• [WRITTEN REQUEST]: Gather every line holding the string "part".

• [DATA LINES]:

########

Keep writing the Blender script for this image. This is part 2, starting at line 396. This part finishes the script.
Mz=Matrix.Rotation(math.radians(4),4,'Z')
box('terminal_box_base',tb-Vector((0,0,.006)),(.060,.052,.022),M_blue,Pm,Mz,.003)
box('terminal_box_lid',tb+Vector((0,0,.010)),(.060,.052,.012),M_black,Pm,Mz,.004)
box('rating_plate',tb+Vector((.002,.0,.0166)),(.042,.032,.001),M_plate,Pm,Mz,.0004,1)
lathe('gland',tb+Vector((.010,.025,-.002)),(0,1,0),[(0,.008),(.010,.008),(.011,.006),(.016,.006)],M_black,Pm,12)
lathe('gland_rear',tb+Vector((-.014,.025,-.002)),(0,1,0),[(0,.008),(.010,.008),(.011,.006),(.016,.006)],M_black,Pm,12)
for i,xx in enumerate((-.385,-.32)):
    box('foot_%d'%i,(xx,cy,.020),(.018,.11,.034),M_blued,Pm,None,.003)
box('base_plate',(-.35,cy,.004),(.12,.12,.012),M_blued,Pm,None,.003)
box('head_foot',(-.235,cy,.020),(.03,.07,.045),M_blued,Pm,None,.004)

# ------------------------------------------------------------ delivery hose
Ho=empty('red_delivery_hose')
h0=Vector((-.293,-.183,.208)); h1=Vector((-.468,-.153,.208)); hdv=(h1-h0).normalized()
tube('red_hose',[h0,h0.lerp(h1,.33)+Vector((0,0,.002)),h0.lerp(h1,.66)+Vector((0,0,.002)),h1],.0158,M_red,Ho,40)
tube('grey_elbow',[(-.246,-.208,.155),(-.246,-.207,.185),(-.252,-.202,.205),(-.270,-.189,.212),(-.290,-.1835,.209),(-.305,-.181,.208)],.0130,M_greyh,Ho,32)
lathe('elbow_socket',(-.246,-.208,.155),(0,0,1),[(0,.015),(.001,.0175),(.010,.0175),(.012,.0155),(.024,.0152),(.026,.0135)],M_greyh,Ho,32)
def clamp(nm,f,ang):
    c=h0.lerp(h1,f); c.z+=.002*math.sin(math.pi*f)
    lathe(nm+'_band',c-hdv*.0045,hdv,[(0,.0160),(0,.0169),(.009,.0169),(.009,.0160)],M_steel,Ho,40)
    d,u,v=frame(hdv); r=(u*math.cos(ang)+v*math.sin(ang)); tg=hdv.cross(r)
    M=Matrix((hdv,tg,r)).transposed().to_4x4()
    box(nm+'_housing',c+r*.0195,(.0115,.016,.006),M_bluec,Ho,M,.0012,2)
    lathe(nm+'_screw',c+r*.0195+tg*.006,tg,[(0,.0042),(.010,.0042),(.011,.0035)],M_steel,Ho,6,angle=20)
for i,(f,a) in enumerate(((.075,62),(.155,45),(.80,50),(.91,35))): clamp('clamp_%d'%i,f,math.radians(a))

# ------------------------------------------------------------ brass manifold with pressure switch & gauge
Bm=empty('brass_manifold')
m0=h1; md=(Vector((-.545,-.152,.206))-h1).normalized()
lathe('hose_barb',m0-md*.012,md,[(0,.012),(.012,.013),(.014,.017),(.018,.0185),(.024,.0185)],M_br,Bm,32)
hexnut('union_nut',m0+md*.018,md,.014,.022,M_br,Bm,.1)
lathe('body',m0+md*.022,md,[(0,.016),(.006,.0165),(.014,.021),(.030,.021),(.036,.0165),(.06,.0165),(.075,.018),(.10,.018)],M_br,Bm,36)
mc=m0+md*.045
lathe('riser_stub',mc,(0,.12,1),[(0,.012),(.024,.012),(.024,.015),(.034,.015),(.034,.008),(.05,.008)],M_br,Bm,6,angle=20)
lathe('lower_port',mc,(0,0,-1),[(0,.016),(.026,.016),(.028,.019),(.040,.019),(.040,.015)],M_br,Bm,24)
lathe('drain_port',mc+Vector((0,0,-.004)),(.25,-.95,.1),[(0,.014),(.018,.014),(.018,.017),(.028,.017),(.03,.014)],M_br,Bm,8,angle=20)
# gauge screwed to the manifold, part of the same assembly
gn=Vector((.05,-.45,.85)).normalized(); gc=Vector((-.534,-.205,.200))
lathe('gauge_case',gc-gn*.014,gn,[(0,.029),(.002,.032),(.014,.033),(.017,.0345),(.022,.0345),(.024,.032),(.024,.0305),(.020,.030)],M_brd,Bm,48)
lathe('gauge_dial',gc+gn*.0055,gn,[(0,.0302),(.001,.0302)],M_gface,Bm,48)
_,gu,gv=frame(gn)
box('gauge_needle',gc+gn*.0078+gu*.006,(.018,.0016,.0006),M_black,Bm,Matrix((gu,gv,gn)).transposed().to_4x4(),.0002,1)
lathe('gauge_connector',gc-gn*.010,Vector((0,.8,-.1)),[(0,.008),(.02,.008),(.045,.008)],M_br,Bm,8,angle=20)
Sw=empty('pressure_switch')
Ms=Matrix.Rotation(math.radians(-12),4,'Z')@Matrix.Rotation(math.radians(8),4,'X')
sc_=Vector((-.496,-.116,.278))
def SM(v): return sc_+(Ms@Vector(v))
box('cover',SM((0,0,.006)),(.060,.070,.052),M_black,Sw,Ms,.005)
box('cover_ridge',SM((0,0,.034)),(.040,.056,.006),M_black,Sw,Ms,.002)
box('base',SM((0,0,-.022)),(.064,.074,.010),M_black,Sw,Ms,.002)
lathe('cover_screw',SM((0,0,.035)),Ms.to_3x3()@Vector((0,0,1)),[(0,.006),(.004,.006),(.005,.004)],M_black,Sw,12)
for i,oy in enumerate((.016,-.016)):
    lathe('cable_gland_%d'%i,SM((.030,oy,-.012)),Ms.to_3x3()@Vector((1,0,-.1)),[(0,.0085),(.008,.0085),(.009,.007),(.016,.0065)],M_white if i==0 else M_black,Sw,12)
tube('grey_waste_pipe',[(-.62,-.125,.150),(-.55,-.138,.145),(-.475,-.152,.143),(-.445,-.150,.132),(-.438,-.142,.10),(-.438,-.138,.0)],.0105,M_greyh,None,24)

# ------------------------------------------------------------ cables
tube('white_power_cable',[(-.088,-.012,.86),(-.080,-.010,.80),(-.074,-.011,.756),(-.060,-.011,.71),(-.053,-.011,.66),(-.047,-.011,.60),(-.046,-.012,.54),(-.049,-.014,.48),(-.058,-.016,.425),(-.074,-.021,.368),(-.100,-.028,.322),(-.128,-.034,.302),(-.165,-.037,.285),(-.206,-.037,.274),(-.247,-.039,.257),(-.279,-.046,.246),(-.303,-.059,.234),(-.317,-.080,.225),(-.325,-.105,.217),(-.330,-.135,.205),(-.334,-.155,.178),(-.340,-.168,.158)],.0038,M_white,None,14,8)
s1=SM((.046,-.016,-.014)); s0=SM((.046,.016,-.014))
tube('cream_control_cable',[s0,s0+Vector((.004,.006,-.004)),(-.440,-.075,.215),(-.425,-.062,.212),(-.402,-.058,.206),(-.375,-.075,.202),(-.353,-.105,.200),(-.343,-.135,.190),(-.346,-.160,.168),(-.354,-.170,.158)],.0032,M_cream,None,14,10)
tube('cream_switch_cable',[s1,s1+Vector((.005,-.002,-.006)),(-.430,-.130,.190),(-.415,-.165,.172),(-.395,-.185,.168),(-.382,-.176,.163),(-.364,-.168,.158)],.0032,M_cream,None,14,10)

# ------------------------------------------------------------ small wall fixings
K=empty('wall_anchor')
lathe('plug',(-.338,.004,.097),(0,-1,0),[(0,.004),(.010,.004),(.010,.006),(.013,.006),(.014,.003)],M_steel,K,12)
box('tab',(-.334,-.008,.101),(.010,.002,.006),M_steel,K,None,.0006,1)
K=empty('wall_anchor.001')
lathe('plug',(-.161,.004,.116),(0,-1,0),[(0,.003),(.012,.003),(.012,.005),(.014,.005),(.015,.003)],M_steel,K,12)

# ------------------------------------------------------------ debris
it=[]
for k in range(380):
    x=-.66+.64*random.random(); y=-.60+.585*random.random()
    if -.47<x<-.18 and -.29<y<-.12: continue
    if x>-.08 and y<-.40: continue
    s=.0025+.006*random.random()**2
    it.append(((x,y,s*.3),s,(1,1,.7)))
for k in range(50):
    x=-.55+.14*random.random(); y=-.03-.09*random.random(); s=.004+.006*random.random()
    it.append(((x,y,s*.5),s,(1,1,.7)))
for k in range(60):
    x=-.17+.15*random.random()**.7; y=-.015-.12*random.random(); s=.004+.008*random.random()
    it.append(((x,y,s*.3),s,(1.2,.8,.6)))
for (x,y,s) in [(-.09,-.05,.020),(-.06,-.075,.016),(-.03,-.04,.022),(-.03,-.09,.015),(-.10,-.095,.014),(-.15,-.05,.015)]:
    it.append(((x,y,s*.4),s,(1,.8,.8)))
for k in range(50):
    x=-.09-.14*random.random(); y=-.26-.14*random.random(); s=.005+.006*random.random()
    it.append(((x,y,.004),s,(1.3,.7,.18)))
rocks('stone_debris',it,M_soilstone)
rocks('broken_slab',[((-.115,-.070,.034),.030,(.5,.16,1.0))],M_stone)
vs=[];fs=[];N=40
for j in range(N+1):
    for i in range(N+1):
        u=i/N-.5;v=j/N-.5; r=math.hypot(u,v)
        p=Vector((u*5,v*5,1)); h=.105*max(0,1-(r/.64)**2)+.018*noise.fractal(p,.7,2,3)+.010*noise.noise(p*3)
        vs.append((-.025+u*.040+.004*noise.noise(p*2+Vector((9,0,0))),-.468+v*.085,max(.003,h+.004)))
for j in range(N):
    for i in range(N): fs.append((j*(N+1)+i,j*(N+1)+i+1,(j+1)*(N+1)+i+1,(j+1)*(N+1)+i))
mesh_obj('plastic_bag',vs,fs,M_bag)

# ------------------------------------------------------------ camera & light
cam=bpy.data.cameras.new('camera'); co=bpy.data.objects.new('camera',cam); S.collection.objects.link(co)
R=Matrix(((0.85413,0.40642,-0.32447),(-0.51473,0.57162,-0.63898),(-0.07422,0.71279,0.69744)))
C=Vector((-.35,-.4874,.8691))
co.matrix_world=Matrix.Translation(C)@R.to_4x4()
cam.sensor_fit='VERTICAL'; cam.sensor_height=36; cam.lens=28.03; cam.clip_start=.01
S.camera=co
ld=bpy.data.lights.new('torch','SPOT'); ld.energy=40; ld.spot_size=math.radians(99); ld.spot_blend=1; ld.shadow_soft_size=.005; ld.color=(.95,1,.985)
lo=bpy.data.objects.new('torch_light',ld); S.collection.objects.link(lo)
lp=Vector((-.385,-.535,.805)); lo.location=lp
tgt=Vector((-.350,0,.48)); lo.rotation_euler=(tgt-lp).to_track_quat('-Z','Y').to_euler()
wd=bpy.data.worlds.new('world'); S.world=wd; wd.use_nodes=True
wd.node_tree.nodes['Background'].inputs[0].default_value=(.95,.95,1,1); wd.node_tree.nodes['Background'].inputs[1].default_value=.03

########

• [THE OUTPUT]:
Keep writing the Blender script for this image. This is part 2, starting at line 396. This part finishes the script.
# gauge screwed to the manifold, part of the same assembly